Do Correio Popular por Alberto Dines
O governo não está pressionado por protestos de rua, nem coagido pelos aliados na coligação de centro-esquerda. Está atento às estatísticas, às realidades, ao compromisso de atentar para o futuro. O presidente José “Pepe” Mujica não é um demagogo, ao contrário, sua simplicidade, franqueza, seu desapego às pompas do poder o converteram numa figura respeitada e querida por todos.
Ao incentivar o projeto de legalização, cultivo e distribuição da maconha aprovado nesta quinta pela Câmara dos Deputados, Mujica acrescentou ao seu habitual pragmatismo uma grande dose de audácia e com estes ingredientes resolveu enfrentar um extraordinário desafio.

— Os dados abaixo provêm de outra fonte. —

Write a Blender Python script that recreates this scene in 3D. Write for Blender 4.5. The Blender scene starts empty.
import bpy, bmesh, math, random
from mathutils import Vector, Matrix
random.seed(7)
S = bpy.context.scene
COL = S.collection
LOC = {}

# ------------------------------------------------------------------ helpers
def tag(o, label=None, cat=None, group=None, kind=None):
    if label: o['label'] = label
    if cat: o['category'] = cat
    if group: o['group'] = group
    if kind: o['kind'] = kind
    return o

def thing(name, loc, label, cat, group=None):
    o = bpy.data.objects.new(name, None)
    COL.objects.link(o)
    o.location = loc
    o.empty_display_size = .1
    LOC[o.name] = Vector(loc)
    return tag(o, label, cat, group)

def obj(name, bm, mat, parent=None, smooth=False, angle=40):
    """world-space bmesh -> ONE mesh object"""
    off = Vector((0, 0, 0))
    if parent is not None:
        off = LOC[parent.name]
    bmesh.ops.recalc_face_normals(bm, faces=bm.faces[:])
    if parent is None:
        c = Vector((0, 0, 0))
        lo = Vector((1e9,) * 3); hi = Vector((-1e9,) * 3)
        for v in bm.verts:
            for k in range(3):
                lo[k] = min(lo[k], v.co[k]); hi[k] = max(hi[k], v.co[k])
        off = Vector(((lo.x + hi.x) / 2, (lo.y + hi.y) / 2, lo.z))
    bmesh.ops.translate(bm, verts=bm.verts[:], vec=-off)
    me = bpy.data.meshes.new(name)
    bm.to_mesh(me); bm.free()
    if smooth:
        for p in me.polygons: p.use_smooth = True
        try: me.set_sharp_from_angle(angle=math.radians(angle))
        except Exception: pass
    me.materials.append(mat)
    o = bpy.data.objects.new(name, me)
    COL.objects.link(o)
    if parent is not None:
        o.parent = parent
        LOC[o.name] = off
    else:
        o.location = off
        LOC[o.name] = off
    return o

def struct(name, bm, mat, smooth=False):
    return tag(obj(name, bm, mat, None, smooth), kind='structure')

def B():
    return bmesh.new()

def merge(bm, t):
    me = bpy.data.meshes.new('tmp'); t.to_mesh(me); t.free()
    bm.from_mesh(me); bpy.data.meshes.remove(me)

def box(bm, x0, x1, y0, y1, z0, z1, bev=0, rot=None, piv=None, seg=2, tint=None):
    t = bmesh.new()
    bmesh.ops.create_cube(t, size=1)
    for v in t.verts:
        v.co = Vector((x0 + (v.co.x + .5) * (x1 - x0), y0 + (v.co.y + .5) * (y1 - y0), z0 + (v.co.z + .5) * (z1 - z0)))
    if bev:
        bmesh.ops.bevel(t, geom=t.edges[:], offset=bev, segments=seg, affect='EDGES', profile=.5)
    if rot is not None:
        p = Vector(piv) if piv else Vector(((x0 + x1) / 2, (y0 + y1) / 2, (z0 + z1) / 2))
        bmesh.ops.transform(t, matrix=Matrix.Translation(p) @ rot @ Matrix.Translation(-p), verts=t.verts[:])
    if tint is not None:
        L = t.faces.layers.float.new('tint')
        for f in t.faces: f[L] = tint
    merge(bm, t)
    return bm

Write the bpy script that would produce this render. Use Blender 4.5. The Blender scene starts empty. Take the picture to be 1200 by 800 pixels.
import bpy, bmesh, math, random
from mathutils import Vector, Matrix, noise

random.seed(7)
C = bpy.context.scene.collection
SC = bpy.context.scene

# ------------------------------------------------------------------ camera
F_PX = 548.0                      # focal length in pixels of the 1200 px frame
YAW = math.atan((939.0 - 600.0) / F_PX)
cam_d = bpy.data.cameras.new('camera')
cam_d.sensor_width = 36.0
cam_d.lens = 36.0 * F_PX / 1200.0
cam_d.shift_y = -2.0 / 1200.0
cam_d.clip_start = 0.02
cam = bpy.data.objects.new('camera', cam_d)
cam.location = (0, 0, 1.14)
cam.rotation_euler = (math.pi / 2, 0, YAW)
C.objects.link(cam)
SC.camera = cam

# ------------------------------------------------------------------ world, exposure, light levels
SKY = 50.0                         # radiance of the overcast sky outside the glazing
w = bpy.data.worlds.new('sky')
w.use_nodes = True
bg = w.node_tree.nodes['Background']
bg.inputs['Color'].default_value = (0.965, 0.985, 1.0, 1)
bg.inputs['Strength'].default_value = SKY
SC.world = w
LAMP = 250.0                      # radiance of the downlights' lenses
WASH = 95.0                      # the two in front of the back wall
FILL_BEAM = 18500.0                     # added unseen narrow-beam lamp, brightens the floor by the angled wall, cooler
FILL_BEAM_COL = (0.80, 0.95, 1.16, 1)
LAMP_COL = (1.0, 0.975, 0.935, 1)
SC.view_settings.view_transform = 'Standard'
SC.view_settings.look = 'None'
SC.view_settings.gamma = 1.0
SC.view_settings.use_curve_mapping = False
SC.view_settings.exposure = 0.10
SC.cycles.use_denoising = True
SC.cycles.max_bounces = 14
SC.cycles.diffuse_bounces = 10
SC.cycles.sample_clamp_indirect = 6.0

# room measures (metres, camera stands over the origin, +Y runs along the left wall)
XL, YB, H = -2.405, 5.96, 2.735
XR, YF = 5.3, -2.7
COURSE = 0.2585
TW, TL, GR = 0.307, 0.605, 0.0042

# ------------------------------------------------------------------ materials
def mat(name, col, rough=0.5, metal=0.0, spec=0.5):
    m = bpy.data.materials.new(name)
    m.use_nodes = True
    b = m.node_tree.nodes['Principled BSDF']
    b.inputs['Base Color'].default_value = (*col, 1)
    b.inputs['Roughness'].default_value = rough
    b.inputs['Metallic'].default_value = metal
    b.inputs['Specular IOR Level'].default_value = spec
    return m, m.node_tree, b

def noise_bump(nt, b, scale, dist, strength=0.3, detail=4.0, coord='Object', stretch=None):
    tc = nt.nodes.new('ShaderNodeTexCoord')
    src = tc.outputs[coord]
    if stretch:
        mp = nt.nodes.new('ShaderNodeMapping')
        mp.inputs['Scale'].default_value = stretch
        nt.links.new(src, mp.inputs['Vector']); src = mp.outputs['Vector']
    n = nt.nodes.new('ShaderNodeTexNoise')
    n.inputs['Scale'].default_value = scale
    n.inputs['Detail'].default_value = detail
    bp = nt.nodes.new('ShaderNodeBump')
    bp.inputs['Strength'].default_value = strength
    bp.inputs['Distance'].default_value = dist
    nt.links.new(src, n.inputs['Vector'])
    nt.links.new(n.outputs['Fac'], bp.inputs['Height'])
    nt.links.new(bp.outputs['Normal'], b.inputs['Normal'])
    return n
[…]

Com apenas três milhões de habitantes e uma preocupante taxa de envelhecimento da população, o Uruguai está apostando nos jovens, precisa protegê-los. Mais de uma vez Mujica reconheceu que a luta contra o narcotráfico através da repressão está perdida, o país não tem recursos e o velho idealista não tem ânimo para transformá-lo num estado policial. O monopólio da máfia é o inimigo interno número um.
A decisão é histórica, foi imediatamente condenada pela ONU, mas Mujica já anunciou que irá defendê-la pessoalmente em setembro ou outubro perante a Assembleia Geral. “A maconha é uma praga, mas o narcotráfico é pior, o maior flagelo da América Latina”.
O consumo já era legal no país, o plano agora aprovado pela Câmara e encaminhado ao Senado, autoriza o Estado a “assumir o controle e a regulação de atividades de importação, exportação, plantação, cultivo, colheita, produção, aquisição, armazenamento, comercialização e distribuição de cannabis e seus derivados”.
Uma agência reguladora, o INCA (Instituto Nacional do Cannabis), cr0iada simultaneamente deverá controlar todas as etapas da cadeia produtiva. Plantar maconha, independente da destinação, será permitido desde que com a autorização prévia do Estado. Para consumo próprio dentro da casa do usuário, o limite será de seis plantas e um estoque máximo de 480 gramas do produto processado.
O plano vai além do modelo holandês de simples despenalização porque se estende à venda e ao consumo da erva. Só cidadãos uruguaios, devidamente cadastrados, poderão beneficiar-se.
“Nunca fumei maconha, sou de outra época (tem 78 anos) e não defendo qualquer tipo de dependência”, declarou o presidente, “prefiro legalizar o consumo para que não cresça nas sombras e cause mais dano à população.”
Embora a tramitação no Senado seja considerada mais favorável, uma recente pesquisa indicou que 63% dos uruguaios são contra o plano. Alguns pontos, porém, poderão ser alterados como o limite mínimo de 18 anos para o cadastro.
Por décadas considerado a “Suíça sul-americana”, no ranking do IDH está na 51ª posição (nós na 85ª), o Uruguai liberou os jogos de azar, facilita a movimentação de capitais e agora avança com esta audaciosa experiência sanitária e social. País-laboratório, pouco menor do que o Paraná, sabe explorar suas vantagens. Iludidos pelo gigantismo, abdicamos de experimentar.